To be done ▸ Present the data once more in exactly its original form.

Dataset extract ▸
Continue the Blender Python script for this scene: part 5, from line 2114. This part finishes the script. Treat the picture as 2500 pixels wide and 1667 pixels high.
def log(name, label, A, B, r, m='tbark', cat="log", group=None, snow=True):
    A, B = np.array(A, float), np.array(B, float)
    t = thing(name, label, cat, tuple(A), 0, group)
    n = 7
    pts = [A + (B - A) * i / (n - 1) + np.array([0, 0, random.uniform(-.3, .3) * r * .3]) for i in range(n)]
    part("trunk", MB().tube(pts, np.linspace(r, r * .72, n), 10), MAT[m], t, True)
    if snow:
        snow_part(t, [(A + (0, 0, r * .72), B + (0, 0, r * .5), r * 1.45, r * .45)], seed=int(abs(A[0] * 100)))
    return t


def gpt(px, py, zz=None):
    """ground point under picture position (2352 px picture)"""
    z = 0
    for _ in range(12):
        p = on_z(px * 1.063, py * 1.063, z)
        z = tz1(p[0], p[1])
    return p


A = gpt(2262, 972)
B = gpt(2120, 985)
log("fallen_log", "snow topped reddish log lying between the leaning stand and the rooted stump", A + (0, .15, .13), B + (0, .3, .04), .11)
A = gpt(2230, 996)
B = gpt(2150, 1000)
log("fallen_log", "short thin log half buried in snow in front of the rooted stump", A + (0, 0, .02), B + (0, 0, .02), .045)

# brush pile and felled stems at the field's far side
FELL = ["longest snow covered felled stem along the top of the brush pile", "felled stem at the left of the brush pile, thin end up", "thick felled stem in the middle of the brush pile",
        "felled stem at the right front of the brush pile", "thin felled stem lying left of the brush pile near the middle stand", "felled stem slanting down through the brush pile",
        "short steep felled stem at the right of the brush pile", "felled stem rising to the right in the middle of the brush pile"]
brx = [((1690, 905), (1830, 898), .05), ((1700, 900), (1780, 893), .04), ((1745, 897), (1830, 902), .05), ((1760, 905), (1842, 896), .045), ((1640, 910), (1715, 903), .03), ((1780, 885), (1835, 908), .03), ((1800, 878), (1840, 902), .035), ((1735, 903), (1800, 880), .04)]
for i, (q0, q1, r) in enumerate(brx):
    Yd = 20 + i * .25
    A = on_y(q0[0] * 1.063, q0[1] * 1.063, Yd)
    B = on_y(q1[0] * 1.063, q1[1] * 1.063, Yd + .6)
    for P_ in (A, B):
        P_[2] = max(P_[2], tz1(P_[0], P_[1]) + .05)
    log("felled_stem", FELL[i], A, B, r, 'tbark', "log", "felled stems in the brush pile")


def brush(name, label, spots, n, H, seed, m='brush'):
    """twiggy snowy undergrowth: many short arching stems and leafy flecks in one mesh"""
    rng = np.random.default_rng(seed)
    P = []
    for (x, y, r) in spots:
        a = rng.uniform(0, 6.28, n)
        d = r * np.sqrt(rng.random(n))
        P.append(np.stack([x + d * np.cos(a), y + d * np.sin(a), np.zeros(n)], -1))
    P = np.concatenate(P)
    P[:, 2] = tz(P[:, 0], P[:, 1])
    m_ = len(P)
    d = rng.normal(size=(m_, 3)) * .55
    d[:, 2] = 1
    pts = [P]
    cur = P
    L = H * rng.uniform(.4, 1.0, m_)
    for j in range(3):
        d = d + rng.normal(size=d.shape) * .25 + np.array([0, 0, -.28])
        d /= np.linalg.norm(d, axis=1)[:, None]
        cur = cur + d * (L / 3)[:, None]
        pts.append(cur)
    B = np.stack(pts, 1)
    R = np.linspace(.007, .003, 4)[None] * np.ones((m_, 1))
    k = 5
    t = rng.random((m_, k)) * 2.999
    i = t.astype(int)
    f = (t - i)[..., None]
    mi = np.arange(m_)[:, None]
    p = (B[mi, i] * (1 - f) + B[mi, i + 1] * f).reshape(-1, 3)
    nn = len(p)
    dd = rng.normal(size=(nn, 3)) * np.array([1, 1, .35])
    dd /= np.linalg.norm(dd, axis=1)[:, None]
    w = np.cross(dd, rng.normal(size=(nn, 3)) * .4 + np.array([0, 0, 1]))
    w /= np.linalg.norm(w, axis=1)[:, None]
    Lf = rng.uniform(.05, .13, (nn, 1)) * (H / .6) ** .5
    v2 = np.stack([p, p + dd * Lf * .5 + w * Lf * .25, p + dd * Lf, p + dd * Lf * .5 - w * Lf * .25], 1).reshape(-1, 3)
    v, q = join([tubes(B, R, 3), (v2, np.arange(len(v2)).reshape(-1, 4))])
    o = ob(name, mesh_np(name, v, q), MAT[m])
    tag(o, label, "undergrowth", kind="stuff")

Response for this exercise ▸
Continue the Blender Python script for this scene: part 5, from line 2114. This part finishes the script. Treat the picture as 2500 pixels wide and 1667 pixels high.
def log(name, label, A, B, r, m='tbark', cat="log", group=None, snow=True):
    A, B = np.array(A, float), np.array(B, float)
    t = thing(name, label, cat, tuple(A), 0, group)
    n = 7
    pts = [A + (B - A) * i / (n - 1) + np.array([0, 0, random.uniform(-.3, .3) * r * .3]) for i in range(n)]
    part("trunk", MB().tube(pts, np.linspace(r, r * .72, n), 10), MAT[m], t, True)
    if snow:
        snow_part(t, [(A + (0, 0, r * .72), B + (0, 0, r * .5), r * 1.45, r * .45)], seed=int(abs(A[0] * 100)))
    return t


def gpt(px, py, zz=None):
    """ground point under picture position (2352 px picture)"""
    z = 0
    for _ in range(12):
        p = on_z(px * 1.063, py * 1.063, z)
        z = tz1(p[0], p[1])
    return p


A = gpt(2262, 972)
B = gpt(2120, 985)
log("fallen_log", "snow topped reddish log lying between the leaning stand and the rooted stump", A + (0, .15, .13), B + (0, .3, .04), .11)
A = gpt(2230, 996)
B = gpt(2150, 1000)
log("fallen_log", "short thin log half buried in snow in front of the rooted stump", A + (0, 0, .02), B + (0, 0, .02), .045)

# brush pile and felled stems at the field's far side
FELL = ["longest snow covered felled stem along the top of the brush pile", "felled stem at the left of the brush pile, thin end up", "thick felled stem in the middle of the brush pile",
        "felled stem at the right front of the brush pile", "thin felled stem lying left of the brush pile near the middle stand", "felled stem slanting down through the brush pile",
        "short steep felled stem at the right of the brush pile", "felled stem rising to the right in the middle of the brush pile"]
brx = [((1690, 905), (1830, 898), .05), ((1700, 900), (1780, 893), .04), ((1745, 897), (1830, 902), .05), ((1760, 905), (1842, 896), .045), ((1640, 910), (1715, 903), .03), ((1780, 885), (1835, 908), .03), ((1800, 878), (1840, 902), .035), ((1735, 903), (1800, 880), .04)]
for i, (q0, q1, r) in enumerate(brx):
    Yd = 20 + i * .25
    A = on_y(q0[0] * 1.063, q0[1] * 1.063, Yd)
    B = on_y(q1[0] * 1.063, q1[1] * 1.063, Yd + .6)
    for P_ in (A, B):
        P_[2] = max(P_[2], tz1(P_[0], P_[1]) + .05)
    log("felled_stem", FELL[i], A, B, r, 'tbark', "log", "felled stems in the brush pile")


def brush(name, label, spots, n, H, seed, m='brush'):
    """twiggy snowy undergrowth: many short arching stems and leafy flecks in one mesh"""
    rng = np.random.default_rng(seed)
    P = []
    for (x, y, r) in spots:
        a = rng.uniform(0, 6.28, n)
        d = r * np.sqrt(rng.random(n))
        P.append(np.stack([x + d * np.cos(a), y + d * np.sin(a), np.zeros(n)], -1))
    P = np.concatenate(P)
    P[:, 2] = tz(P[:, 0], P[:, 1])
    m_ = len(P)
    d = rng.normal(size=(m_, 3)) * .55
    d[:, 2] = 1
    pts = [P]
    cur = P
    L = H * rng.uniform(.4, 1.0, m_)
    for j in range(3):
        d = d + rng.normal(size=d.shape) * .25 + np.array([0, 0, -.28])
        d /= np.linalg.norm(d, axis=1)[:, None]
        cur = cur + d * (L / 3)[:, None]
        pts.append(cur)
    B = np.stack(pts, 1)
    R = np.linspace(.007, .003, 4)[None] * np.ones((m_, 1))
    k = 5
    t = rng.random((m_, k)) * 2.999
    i = t.astype(int)
    f = (t - i)[..., None]
    mi = np.arange(m_)[:, None]
    p = (B[mi, i] * (1 - f) + B[mi, i + 1] * f).reshape(-1, 3)
    nn = len(p)
    dd = rng.normal(size=(nn, 3)) * np.array([1, 1, .35])
    dd /= np.linalg.norm(dd, axis=1)[:, None]
    w = np.cross(dd, rng.normal(size=(nn, 3)) * .4 + np.array([0, 0, 1]))
    w /= np.linalg.norm(w, axis=1)[:, None]
    Lf = rng.uniform(.05, .13, (nn, 1)) * (H / .6) ** .5
    v2 = np.stack([p, p + dd * Lf * .5 + w * Lf * .25, p + dd * Lf, p + dd * Lf * .5 - w * Lf * .25], 1).reshape(-1, 3)
    v, q = join([tubes(B, R, 3), (v2, np.arange(len(v2)).reshape(-1, 4))])
    o = ob(name, mesh_np(name, v, q), MAT[m])
    tag(o, label, "undergrowth", kind="stuff")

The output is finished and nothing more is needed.